_Work instructions_
Copy out exactly the lines from the first line of the material below through the line containing "48), 'gunmetal', et)", and nothing beyond them.

>> BEGIN

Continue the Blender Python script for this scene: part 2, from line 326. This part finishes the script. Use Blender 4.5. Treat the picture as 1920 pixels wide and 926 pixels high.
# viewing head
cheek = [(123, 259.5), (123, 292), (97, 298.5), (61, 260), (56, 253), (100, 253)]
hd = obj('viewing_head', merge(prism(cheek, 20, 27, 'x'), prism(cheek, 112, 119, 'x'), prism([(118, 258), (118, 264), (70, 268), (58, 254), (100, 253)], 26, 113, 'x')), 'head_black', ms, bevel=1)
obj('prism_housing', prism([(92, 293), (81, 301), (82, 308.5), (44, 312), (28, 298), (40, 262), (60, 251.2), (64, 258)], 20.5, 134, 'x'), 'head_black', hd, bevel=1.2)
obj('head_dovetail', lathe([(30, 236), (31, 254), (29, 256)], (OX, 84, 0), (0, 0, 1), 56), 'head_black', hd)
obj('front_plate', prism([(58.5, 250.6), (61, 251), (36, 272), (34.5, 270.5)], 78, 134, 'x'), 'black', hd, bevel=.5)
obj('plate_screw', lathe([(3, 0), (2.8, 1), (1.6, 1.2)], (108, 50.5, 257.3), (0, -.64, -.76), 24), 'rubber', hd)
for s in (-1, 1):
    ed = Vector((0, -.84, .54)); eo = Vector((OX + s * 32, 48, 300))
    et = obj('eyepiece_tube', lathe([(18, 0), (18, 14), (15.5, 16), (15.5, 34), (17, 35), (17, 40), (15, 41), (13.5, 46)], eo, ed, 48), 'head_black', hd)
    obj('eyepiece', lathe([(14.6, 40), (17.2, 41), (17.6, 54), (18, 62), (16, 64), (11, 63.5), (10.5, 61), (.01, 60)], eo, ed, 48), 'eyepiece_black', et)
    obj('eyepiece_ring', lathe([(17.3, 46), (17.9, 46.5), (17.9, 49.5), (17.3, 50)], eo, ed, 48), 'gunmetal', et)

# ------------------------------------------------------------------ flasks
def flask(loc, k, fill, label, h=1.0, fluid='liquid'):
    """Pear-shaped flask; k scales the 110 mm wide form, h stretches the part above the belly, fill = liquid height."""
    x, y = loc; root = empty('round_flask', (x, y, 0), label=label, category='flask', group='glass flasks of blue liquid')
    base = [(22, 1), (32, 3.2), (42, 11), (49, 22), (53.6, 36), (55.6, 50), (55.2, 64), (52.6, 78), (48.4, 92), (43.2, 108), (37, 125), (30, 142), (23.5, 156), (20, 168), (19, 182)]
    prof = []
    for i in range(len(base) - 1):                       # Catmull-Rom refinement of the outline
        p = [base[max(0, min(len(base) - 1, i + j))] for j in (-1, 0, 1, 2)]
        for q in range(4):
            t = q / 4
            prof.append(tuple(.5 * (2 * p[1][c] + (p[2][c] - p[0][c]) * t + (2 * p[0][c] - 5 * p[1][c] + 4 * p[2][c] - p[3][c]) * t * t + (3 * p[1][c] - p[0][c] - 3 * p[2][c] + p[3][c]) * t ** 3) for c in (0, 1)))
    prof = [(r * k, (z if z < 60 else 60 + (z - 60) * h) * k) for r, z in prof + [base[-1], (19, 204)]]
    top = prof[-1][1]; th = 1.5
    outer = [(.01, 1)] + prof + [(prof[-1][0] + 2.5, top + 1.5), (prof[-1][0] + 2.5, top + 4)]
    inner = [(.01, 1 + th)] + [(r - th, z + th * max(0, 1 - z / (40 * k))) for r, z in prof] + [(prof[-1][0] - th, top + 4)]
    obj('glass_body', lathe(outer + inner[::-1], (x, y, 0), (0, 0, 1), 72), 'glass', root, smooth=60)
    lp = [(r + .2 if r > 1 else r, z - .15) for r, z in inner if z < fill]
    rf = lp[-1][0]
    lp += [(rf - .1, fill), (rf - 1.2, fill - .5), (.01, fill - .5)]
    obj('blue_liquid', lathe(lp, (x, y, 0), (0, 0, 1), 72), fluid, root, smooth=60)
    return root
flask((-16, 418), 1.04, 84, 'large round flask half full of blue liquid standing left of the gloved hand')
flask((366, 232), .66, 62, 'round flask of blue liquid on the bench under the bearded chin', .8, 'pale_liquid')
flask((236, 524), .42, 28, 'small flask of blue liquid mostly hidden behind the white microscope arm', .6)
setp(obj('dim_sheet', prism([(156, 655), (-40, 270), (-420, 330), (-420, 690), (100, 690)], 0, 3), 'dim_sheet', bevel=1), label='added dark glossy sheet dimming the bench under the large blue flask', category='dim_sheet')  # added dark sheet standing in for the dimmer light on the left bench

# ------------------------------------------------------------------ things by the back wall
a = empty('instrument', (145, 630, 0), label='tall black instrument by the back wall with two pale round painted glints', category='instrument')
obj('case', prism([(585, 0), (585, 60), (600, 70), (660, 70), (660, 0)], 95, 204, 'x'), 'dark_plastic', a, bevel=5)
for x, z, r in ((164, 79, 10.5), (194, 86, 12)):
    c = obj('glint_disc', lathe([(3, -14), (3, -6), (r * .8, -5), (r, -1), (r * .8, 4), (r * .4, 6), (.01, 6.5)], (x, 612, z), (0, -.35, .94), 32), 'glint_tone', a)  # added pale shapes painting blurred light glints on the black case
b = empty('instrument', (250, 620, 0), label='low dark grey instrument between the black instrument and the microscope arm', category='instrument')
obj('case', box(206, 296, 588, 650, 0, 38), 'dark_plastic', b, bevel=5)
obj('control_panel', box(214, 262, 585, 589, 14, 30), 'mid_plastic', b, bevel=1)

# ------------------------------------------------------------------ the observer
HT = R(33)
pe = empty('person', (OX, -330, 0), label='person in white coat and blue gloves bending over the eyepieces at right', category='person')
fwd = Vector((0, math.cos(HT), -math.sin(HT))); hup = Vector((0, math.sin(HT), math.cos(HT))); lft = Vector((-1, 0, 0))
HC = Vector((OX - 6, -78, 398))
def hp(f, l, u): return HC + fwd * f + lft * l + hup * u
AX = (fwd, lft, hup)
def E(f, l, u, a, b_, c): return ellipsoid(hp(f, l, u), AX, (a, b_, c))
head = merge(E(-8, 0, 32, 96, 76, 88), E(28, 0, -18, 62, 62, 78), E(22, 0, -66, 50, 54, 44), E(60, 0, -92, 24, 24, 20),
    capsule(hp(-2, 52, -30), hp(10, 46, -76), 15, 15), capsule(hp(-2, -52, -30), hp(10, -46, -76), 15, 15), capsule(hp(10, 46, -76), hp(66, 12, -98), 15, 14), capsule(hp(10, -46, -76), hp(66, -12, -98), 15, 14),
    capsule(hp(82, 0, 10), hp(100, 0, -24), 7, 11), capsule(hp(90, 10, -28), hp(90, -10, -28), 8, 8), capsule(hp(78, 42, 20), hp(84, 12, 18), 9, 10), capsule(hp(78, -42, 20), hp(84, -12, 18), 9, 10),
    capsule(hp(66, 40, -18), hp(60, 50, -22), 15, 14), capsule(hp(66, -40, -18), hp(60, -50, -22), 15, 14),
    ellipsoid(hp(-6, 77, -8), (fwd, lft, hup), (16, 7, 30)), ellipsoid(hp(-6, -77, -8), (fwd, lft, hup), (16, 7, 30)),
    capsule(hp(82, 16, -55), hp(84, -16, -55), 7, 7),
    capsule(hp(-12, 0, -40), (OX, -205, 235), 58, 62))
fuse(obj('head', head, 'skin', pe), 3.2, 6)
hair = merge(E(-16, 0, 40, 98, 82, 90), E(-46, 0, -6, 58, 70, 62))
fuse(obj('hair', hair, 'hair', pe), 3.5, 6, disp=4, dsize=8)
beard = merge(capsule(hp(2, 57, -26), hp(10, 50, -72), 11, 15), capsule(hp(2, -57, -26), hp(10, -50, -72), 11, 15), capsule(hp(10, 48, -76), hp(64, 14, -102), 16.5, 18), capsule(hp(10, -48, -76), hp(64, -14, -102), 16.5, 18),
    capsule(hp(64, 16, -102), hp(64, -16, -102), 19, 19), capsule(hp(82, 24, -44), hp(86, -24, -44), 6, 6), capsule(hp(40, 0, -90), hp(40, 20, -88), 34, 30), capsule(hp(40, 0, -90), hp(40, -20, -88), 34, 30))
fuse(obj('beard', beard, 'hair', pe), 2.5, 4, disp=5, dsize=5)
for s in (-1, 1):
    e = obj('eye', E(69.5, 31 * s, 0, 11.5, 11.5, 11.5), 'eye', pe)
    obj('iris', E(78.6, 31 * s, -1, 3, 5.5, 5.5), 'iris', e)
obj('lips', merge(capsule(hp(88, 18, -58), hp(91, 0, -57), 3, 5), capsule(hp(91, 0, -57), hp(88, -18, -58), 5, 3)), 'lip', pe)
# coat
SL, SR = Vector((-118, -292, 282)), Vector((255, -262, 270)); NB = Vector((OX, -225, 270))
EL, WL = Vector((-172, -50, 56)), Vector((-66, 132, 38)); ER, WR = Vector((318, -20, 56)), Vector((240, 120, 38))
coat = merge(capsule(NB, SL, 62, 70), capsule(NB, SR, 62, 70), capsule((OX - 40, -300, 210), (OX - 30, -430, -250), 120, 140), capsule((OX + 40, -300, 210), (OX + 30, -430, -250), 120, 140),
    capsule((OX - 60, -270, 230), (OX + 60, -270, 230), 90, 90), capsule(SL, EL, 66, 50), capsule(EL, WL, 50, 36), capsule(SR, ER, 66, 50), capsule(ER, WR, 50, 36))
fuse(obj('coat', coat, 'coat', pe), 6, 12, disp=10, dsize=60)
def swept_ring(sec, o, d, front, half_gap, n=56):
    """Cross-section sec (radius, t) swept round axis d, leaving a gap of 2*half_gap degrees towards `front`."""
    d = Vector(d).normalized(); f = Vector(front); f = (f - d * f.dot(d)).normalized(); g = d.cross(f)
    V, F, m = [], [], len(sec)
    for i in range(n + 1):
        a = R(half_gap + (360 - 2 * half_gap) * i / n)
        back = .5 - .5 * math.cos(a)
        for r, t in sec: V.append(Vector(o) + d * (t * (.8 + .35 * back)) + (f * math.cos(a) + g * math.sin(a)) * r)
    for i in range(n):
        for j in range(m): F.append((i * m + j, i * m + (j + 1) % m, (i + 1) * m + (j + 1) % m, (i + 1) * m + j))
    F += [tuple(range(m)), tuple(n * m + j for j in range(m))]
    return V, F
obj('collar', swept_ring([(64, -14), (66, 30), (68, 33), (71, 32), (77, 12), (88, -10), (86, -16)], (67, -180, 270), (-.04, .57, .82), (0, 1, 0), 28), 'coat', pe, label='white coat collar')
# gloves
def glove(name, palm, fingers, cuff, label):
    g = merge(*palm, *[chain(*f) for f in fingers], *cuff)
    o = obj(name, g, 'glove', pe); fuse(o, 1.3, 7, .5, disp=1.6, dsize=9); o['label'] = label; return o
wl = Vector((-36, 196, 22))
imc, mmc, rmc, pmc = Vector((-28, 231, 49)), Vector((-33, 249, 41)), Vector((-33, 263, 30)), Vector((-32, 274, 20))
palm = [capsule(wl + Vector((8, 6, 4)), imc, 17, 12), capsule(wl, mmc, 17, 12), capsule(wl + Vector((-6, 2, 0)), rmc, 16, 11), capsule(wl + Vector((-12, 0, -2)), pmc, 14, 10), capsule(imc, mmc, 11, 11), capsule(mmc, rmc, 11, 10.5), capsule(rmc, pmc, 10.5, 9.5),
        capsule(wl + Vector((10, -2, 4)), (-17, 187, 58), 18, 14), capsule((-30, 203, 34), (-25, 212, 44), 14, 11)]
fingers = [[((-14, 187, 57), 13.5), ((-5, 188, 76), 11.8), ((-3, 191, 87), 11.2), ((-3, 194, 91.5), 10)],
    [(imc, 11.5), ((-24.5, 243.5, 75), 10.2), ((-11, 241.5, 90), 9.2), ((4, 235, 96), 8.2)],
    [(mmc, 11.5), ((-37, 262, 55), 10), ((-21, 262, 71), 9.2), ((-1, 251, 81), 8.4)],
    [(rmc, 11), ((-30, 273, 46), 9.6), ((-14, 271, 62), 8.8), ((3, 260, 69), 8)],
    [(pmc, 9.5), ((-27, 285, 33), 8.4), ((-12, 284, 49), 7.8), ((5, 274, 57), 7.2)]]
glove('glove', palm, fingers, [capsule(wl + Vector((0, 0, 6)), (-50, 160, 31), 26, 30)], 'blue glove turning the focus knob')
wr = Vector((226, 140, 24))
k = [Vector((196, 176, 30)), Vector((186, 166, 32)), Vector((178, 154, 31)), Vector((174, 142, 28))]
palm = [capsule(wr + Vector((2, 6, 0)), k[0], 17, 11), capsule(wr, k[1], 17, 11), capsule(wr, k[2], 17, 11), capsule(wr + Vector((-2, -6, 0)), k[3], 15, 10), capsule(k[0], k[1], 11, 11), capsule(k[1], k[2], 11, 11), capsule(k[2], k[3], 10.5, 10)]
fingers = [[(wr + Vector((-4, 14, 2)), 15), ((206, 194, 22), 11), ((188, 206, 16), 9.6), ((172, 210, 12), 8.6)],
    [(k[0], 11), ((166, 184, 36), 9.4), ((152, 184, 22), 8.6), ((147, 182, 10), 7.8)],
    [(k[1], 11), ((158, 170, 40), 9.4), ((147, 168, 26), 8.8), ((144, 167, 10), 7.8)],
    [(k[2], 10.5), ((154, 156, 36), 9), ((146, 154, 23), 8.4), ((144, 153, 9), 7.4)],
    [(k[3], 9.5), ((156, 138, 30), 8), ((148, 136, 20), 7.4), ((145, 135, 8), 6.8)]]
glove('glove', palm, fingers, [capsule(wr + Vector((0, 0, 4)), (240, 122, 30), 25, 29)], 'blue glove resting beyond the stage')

>> END

_Expected answer_
Continue the Blender Python script for this scene: part 2, from line 326. This part finishes the script. Use Blender 4.5. Treat the picture as 1920 pixels wide and 926 pixels high.
# viewing head
cheek = [(123, 259.5), (123, 292), (97, 298.5), (61, 260), (56, 253), (100, 253)]
hd = obj('viewing_head', merge(prism(cheek, 20, 27, 'x'), prism(cheek, 112, 119, 'x'), prism([(118, 258), (118, 264), (70, 268), (58, 254), (100, 253)], 26, 113, 'x')), 'head_black', ms, bevel=1)
obj('prism_housing', prism([(92, 293), (81, 301), (82, 308.5), (44, 312), (28, 298), (40, 262), (60, 251.2), (64, 258)], 20.5, 134, 'x'), 'head_black', hd, bevel=1.2)
obj('head_dovetail', lathe([(30, 236), (31, 254), (29, 256)], (OX, 84, 0), (0, 0, 1), 56), 'head_black', hd)
obj('front_plate', prism([(58.5, 250.6), (61, 251), (36, 272), (34.5, 270.5)], 78, 134, 'x'), 'black', hd, bevel=.5)
obj('plate_screw', lathe([(3, 0), (2.8, 1), (1.6, 1.2)], (108, 50.5, 257.3), (0, -.64, -.76), 24), 'rubber', hd)
for s in (-1, 1):
    ed = Vector((0, -.84, .54)); eo = Vector((OX + s * 32, 48, 300))
    et = obj('eyepiece_tube', lathe([(18, 0), (18, 14), (15.5, 16), (15.5, 34), (17, 35), (17, 40), (15, 41), (13.5, 46)], eo, ed, 48), 'head_black', hd)
    obj('eyepiece', lathe([(14.6, 40), (17.2, 41), (17.6, 54), (18, 62), (16, 64), (11, 63.5), (10.5, 61), (.01, 60)], eo, ed, 48), 'eyepiece_black', et)
    obj('eyepiece_ring', lathe([(17.3, 46), (17.9, 46.5), (17.9, 49.5), (17.3, 50)], eo, ed, 48), 'gunmetal', et)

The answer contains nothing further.